Defect detection in composites by deep learning using solitary waves

Abstract

This paper proposes a real-time non-destructive evaluation technique to detect defects in laminated composites by deep learning using highly nonlinear solitary waves (HNSWs). HNSW data are collected by conducting experiments using a granular crystal sensor composed of a vertical array of steel beads directly contacting an AS4/PEEK composite plate. Using HNSW data, a deep learning algorithm based on the convolution neural networks (CNN) is trained and tested for the identification of delamination in AS4/PEEK composites. The influence of the number of hidden layers and various CNN parameters is investigated for improved classification accuracy of the deep learning algorithm. A general curve fit is presented in order to facilitate the correct choice of the input pixel and batch size.
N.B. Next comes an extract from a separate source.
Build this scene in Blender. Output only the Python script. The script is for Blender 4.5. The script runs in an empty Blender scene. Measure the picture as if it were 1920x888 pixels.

Moreover, a multiple mode testing scheme, classifying defects using multiple HNSW signals, is introduced to improve the accuracy of the algorithm. The efficiency and accuracy of using three different types of the input signal (i.e., original (without pre-processing) and time-sliced/time-sliced noise-cutting signals (with pre-processing)) are examined for the real-time detection of defects. Mathematical formulations are established to obtain time-sliced and time-sliced noise-cutting signals from the original HNSW signals. It was found that accuracy could be improved by increasing both the number of hidden layers and the input pixel size, reducing the learning rate, and by using a batch normalization process and RELU activation function. For all three input signals, accuracy levels of over 90% were achieved in identifying the existence and location of delamination in AS4/PEEK composites, highlighting the possibility of using the proposed deep learning algorithm for the real-time detection of defects in laminated composites.